WHAT YOU SHOULD DO =>
In the material below, find all lines with the string "Python" and copy them.

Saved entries
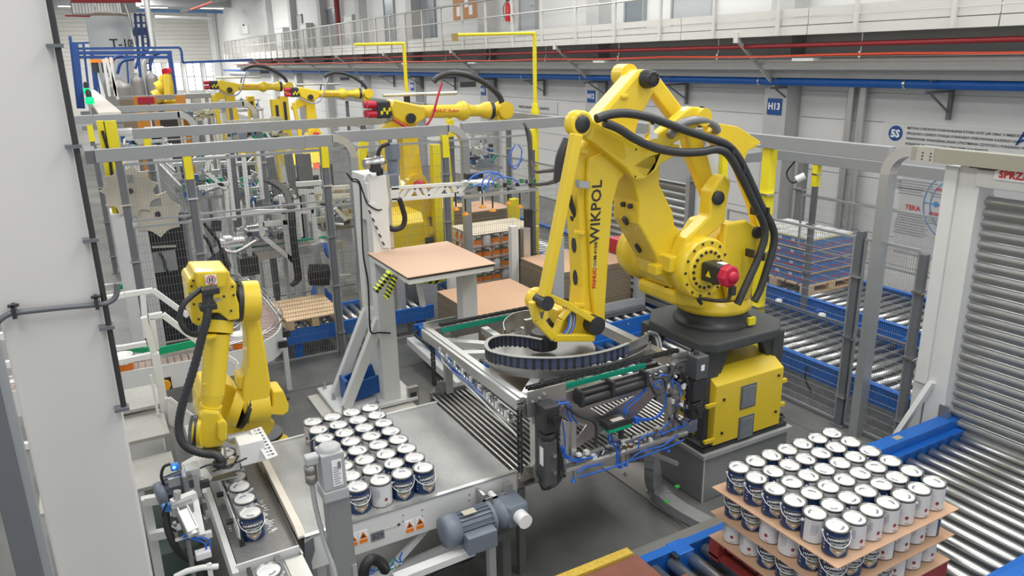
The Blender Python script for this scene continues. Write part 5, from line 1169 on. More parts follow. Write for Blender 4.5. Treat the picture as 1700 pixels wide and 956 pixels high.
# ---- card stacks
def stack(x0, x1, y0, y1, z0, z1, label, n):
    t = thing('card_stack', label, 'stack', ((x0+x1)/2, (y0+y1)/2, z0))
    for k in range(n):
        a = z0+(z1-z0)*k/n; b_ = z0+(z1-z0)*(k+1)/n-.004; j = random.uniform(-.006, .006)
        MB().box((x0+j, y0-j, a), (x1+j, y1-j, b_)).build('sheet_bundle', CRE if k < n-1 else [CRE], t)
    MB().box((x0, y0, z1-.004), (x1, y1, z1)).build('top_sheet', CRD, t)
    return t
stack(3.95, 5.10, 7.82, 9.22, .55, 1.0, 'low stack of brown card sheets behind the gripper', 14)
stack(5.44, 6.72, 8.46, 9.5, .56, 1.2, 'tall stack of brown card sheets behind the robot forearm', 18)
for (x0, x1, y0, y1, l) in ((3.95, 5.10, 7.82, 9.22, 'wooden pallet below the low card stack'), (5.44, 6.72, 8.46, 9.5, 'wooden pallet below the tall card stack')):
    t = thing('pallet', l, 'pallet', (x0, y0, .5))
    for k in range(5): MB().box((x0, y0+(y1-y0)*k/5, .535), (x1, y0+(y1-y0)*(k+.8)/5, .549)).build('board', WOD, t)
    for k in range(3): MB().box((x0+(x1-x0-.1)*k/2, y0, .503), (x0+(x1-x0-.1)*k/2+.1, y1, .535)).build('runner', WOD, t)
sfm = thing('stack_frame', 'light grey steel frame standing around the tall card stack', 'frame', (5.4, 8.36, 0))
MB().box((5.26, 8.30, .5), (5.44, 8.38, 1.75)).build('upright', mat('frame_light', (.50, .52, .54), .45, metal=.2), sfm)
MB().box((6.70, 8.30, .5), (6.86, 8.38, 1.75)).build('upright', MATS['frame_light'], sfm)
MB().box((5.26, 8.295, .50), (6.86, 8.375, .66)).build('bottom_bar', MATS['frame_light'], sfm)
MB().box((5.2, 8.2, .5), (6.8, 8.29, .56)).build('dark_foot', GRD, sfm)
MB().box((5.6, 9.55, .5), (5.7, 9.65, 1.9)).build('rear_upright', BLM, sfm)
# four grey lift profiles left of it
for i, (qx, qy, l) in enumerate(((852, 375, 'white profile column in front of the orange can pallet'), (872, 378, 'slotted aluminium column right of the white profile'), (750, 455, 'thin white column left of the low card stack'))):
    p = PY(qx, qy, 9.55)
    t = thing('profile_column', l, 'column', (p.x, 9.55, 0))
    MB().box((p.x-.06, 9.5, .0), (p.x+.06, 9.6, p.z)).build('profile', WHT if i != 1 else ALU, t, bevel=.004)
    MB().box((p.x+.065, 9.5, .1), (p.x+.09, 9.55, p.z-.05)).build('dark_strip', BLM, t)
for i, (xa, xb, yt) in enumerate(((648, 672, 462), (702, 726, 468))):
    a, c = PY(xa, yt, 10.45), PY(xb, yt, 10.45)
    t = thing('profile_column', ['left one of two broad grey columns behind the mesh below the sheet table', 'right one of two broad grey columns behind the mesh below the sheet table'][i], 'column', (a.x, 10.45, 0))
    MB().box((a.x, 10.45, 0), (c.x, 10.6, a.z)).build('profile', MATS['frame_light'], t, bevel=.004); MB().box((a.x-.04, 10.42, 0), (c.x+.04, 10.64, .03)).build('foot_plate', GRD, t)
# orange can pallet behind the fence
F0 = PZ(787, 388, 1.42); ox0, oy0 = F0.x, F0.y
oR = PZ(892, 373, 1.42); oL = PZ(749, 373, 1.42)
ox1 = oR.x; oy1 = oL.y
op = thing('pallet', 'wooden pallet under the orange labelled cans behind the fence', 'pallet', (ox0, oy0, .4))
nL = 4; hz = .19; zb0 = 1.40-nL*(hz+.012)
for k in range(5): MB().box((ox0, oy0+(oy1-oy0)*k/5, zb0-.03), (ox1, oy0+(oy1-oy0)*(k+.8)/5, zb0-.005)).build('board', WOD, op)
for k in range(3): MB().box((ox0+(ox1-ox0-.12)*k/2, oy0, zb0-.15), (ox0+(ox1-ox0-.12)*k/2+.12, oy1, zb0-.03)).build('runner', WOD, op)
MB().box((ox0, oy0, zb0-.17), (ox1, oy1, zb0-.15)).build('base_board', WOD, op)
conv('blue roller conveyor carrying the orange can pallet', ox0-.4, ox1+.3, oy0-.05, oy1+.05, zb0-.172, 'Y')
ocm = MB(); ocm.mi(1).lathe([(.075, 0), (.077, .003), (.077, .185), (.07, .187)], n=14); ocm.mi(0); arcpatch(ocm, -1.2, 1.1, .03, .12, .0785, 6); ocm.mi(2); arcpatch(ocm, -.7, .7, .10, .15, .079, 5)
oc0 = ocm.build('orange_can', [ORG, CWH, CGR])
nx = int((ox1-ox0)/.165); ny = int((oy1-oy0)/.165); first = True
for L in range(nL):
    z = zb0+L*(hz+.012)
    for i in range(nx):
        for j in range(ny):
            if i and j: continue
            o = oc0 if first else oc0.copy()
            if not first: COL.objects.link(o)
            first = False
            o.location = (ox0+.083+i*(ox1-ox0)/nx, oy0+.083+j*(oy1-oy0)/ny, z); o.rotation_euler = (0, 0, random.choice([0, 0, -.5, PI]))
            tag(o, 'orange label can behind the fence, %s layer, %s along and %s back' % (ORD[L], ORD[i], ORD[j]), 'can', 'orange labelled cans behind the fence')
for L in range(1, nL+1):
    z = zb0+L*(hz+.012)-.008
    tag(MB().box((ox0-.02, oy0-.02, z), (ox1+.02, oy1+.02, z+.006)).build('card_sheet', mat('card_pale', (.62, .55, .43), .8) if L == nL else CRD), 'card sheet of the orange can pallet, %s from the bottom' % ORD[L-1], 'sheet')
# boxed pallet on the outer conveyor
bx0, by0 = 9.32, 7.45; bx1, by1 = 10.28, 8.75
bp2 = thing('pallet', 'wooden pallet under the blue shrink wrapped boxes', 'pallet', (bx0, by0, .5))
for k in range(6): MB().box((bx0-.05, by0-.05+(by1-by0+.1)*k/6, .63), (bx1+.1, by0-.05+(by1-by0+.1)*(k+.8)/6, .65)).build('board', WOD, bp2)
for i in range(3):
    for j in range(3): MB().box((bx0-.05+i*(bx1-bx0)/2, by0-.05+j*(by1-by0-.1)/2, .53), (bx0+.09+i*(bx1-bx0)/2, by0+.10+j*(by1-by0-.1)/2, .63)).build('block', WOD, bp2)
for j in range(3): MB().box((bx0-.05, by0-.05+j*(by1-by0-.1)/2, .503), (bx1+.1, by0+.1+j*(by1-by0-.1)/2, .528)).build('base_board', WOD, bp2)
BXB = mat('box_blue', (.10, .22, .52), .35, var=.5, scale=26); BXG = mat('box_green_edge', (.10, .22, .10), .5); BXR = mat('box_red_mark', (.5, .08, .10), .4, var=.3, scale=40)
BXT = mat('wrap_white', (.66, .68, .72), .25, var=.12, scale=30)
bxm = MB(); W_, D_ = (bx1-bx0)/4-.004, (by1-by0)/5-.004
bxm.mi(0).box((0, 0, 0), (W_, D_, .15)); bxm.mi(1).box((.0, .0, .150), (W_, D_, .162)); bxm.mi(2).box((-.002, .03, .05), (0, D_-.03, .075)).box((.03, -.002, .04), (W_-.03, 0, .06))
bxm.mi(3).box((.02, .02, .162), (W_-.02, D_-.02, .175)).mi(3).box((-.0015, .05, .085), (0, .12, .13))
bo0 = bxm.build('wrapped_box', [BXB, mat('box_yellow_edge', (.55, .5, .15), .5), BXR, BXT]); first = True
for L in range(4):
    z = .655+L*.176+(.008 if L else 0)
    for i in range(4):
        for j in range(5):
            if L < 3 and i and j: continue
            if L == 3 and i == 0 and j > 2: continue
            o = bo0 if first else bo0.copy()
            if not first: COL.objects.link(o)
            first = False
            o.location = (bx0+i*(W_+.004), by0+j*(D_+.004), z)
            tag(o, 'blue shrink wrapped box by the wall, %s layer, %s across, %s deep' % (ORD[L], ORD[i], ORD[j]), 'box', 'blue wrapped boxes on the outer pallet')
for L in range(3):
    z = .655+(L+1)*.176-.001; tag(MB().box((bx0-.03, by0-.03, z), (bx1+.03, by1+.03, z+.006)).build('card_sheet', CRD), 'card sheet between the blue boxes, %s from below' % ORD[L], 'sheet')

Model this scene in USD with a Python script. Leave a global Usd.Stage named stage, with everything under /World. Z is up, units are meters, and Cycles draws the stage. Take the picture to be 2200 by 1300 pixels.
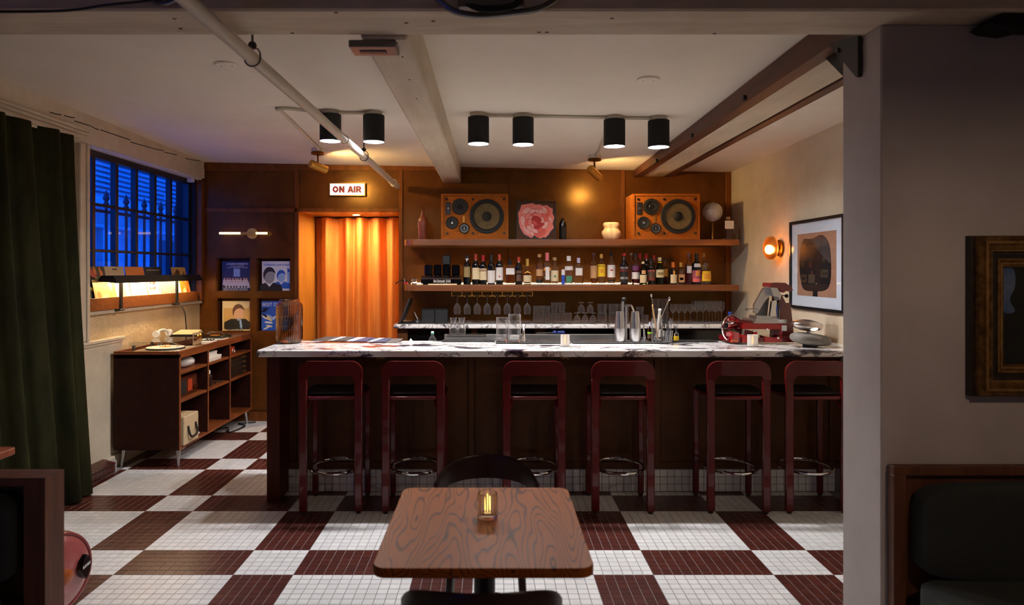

EXERCISE RESPONSE =>
The Blender Python script for this scene continues. Write part 5, from line 1169 on. More parts follow. Write for Blender 4.5. Treat the picture as 1700 pixels wide and 956 pixels high.
Model this scene in USD with a Python script. Leave a global Usd.Stage named stage, with everything under /World. Z is up, units are meters, and Cycles draws the stage. Take the picture to be 2200 by 1300 pixels.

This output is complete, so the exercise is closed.